UVF/PSNI collusion sentences fail to convey horror
UVF/PSNI collusion sentences fail to convey horror
aaronhill.jpg

By Brian Feeney (for Irish News)

Judges sometimes forget they are the servants of society. They operate courts which exist because the state has established them to provide justice for members of society. Sometimes those courts fail to provide that justice. Usually that failure is in the cases of paedophilia or rape where people are dismayed at sentences that do not reflect the enormity of the crime.

In recent years such has been the dissatisfaction with sentences that governments both in Britain and the Republic have stepped in to find ways to ensure sentencing reflects the public’s revulsion at the crime.
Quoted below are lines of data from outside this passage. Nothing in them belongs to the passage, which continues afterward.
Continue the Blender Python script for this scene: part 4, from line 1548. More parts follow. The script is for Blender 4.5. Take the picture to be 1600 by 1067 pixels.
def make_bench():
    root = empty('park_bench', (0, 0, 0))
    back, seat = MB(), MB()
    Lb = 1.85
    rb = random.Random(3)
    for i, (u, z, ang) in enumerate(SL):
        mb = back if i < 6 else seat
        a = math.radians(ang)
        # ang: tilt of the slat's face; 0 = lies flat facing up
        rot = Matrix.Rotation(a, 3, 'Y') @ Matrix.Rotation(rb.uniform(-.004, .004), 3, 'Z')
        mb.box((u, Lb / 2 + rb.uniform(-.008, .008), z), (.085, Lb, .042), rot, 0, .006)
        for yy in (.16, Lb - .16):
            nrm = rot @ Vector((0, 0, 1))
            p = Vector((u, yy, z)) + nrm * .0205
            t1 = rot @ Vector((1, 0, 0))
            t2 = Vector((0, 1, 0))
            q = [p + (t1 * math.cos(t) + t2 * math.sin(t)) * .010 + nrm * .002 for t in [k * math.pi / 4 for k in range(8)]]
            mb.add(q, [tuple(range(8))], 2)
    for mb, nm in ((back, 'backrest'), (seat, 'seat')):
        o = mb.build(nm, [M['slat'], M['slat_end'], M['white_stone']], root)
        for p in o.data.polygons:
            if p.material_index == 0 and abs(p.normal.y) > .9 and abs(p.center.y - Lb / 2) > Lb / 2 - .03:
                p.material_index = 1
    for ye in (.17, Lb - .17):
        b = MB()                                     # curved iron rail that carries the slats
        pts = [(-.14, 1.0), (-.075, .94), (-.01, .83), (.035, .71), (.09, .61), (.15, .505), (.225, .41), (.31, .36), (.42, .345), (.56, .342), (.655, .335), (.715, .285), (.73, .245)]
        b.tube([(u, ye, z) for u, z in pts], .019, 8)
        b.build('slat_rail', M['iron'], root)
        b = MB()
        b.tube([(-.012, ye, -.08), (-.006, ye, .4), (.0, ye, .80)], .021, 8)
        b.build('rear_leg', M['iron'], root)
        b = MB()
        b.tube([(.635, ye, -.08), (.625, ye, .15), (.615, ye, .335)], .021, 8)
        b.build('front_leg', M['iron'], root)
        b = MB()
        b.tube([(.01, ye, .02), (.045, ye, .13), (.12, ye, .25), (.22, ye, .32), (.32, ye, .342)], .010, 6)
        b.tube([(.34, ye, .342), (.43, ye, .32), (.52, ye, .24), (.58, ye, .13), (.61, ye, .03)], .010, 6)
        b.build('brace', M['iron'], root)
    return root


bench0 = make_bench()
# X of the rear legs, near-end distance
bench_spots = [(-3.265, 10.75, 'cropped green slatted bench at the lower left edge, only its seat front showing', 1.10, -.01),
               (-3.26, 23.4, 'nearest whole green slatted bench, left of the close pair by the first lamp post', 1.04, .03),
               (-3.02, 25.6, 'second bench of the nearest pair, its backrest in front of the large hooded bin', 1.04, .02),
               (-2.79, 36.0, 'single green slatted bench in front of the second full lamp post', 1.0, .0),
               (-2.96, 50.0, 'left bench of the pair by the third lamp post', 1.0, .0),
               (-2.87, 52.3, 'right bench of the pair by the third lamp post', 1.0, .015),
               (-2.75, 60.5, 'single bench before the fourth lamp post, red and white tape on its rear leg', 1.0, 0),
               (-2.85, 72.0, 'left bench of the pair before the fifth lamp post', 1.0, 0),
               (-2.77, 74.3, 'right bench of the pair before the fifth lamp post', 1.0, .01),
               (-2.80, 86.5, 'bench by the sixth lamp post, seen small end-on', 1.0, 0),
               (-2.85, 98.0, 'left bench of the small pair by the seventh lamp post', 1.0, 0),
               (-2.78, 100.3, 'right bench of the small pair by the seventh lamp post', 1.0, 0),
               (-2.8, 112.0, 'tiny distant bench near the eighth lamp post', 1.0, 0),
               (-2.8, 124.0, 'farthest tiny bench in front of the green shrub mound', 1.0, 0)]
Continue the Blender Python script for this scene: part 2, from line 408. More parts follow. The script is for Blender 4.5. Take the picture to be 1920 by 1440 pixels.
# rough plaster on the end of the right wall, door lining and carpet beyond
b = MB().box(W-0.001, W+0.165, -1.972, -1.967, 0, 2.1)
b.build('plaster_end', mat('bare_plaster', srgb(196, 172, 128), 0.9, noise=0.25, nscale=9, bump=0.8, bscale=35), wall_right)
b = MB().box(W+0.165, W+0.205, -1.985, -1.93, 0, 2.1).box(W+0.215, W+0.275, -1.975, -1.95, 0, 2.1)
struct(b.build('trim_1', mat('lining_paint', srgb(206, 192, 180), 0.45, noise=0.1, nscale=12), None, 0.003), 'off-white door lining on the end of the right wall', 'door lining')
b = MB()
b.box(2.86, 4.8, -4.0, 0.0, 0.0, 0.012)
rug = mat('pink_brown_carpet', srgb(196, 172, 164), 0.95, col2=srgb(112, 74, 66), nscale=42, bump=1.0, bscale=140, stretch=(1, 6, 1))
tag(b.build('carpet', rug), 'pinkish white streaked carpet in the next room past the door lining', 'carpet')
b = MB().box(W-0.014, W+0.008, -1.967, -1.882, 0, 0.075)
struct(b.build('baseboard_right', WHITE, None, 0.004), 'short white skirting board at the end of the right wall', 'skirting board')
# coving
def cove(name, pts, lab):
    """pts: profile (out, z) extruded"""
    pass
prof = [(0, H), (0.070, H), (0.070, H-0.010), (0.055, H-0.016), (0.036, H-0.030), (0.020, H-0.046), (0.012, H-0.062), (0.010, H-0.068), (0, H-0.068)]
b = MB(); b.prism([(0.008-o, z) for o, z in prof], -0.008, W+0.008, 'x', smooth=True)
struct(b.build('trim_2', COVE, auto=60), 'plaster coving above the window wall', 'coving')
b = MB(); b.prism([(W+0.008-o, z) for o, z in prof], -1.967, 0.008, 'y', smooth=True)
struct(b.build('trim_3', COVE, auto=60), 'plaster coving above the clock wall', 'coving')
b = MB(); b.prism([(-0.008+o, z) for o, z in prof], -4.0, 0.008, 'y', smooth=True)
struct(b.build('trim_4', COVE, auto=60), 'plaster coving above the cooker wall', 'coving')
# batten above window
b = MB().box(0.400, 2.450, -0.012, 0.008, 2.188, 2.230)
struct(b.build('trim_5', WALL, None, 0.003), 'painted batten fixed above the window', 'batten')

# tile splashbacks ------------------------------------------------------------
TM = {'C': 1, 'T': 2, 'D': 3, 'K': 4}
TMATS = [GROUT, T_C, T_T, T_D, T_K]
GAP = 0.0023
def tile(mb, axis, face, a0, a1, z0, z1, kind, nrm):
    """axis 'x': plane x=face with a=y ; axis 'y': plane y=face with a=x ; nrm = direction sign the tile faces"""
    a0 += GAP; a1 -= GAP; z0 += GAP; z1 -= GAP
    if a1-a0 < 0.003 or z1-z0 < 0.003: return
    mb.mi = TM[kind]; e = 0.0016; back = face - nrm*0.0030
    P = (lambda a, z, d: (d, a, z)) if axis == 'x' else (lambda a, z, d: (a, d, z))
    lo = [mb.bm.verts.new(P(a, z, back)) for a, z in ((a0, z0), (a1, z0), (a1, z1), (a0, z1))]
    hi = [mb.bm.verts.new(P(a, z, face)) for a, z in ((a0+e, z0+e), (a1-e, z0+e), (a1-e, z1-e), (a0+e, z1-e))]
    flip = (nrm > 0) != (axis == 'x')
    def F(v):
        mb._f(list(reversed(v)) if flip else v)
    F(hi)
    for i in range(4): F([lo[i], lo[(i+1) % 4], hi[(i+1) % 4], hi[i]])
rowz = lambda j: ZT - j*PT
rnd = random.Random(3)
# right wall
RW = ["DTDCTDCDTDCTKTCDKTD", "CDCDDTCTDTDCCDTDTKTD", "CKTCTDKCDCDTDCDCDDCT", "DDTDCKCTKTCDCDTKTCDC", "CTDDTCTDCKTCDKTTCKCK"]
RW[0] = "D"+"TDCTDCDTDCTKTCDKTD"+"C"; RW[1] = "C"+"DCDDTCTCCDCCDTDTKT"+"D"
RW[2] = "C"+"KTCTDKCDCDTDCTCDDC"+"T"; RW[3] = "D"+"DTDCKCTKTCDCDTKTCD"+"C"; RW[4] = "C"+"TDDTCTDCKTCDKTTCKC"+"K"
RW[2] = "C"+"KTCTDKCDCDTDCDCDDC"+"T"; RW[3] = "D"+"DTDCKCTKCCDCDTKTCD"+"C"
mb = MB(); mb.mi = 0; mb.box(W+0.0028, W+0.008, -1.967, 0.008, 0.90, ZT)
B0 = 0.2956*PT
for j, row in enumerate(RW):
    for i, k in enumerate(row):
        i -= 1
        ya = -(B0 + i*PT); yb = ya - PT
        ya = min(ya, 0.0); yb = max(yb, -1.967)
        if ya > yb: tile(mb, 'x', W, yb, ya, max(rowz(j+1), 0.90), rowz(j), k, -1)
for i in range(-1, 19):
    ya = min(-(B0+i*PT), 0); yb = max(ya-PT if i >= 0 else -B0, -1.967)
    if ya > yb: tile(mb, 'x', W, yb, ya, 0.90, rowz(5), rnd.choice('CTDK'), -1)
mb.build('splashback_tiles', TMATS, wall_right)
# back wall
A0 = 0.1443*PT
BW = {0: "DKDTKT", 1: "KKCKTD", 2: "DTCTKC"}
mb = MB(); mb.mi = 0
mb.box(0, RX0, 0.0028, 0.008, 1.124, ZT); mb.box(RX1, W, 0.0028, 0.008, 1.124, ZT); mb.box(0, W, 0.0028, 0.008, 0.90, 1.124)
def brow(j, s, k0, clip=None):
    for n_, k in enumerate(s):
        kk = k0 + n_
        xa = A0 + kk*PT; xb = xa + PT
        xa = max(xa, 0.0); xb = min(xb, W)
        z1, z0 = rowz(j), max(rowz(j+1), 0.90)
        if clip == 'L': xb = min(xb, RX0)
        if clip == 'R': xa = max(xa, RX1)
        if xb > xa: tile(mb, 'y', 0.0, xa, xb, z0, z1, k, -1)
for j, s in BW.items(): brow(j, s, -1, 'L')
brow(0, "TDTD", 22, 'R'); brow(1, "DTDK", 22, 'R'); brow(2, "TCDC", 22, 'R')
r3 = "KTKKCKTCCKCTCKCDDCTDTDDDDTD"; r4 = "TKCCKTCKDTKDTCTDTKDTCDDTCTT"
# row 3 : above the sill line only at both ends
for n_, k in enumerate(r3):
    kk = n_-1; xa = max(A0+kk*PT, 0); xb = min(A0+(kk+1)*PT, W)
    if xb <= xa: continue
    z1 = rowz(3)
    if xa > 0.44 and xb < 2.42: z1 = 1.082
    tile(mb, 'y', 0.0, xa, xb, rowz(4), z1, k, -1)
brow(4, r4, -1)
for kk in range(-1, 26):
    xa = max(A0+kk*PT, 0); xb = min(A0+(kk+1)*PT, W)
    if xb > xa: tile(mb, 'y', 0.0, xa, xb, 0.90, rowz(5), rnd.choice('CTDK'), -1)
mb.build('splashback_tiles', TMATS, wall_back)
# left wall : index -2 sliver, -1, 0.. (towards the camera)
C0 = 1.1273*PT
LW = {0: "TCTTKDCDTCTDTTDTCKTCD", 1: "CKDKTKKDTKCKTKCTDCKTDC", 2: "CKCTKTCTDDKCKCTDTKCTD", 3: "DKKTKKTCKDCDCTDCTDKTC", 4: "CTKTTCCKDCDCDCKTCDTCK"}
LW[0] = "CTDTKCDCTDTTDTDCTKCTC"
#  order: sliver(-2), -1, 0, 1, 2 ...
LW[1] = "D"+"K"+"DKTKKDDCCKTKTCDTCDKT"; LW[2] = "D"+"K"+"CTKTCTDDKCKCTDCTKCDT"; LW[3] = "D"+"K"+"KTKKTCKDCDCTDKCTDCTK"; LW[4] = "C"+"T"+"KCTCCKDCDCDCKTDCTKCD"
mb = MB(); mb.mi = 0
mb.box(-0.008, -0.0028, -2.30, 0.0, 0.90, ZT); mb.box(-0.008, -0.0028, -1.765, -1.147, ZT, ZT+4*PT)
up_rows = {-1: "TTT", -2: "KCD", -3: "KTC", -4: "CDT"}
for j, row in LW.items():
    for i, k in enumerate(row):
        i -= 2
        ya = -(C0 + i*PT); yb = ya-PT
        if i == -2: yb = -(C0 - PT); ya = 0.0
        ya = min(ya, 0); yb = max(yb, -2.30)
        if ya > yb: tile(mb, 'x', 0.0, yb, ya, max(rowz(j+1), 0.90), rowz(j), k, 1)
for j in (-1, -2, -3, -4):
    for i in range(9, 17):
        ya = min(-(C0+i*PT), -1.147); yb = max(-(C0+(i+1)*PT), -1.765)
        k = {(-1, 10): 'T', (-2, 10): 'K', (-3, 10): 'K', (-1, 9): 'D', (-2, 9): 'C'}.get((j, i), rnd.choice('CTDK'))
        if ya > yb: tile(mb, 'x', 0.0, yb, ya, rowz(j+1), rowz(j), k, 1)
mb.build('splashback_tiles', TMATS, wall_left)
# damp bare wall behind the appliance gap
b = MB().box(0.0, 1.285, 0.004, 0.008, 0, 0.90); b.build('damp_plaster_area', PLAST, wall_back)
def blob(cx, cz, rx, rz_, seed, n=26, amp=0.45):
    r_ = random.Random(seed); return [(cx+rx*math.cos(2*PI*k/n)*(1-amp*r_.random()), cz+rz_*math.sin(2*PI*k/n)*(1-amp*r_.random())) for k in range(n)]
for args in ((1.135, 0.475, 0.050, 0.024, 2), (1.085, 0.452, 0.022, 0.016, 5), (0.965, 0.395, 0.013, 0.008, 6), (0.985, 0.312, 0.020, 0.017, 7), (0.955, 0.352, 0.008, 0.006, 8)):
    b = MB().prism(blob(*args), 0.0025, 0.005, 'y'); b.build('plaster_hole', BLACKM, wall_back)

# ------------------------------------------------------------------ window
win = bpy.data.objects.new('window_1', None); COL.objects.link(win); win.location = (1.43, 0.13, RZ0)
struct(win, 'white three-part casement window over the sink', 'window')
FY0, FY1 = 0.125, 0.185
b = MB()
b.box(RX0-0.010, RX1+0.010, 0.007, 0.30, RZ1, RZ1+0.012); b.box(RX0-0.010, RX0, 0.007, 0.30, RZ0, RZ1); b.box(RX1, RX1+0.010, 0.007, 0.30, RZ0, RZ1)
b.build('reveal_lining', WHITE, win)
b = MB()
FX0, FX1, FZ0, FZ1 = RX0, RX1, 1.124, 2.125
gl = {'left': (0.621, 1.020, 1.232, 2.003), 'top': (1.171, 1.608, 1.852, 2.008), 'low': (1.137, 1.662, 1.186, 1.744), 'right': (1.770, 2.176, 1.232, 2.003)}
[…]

Occasionally, the attorney-general steps in to have the sentence increased.

Last week there was an example of very disturbing sentencing in a collusion case which in no way reflected the outrage and sense of betrayal felt in the nationalist community at the crime of collusion which has led to the deaths of scores of innocent Catholics over the last 40 years.

Two loyalists, Aaron Hill and Darren Richardson, both pleaded guilty to collecting information which would be of use to terrorists. Hill was given a suspended term while Richardson was sentenced to the equivalent of time served on remand.

Consequently, they both walked free from court, in Richardson’s case despite the fact that he is a thug who already has a previous conviction for causing actual bodily harm. We also know that Richardson would have been charged with membership of the UVF if the law had not been changed. We are told that “a police superintendent was more than happy to connect him with the UVF”.

Admittedly none of that evidence was before the court and could not be taken into account but collecting information is not an act complete in itself.

Yes, they were found guilty and now both have criminal records. Yes, so far their activities have not resulted in any harm being done to any of the 117 people whose details they had snitched.

Nevertheless Mr Justice McLaughlin’s remarks to Hill, that he was guilty of “a serious breach of trust” and that the court needs “to deter this kind of behaviour”, were exceptionally weak and do not in any way reflect the seriousness of the crime of collusion in this society. Certainly the idea that a 12-month suspended sentence is a deterrent to others is laughable.

Mr Justice McLaughlin is not averse to heavy sentences. He handed down the first whole-life tariff in the history of the north to the killer of Attracta Harron. In December 2008 he sentenced the killer of a 66-year-old pensioner to a minimum of 25 years.

Now, while there is no comparison between those cases and the case last week, in the two murder cases the judge accurately conveyed society’s horror at the nature of the crime. In the case of the Randalstown loyalists he got it wrong.

The case goes to the heart of confidence in policing and the administration of justice. Loyalist murder gangs still have access to supplies of automatic weapons, the number of which is known only to the British intelligence services who facilitated their shipment to the north.

Loyalists have no intention of decommissioning them.

We know that for decades the key source of information given to loyalist murder gangs about Catholic targets came from inside the RUC and UDR and that both Special Branch and British military intelligence and MI5 ran loyalist killers. Most of that widespread and systematic state killing conspiracy was supposed to have come to an end with the Patten reforms and the dismantling of RUC Special Branch. Unfortunately no-one knows what MI5 is still up to.

Instead, last week’s case demonstrated that as late as December 2006 loyalists still had access to information from within the police service.

We do not know how many other instances there are or what else Hill and Richardson were up to or how many others are involved. Nationalists have a right to be satisfied that when such activity does come before the courts it is treated with the seriousness which 40 years of state conspiracy to murder requires.

There were too many nationalist victims to act otherwise.

What last week’s case demanded was deterrent custodial sentences and not someone jauntily walking free making contemptuous gestures to cameramen.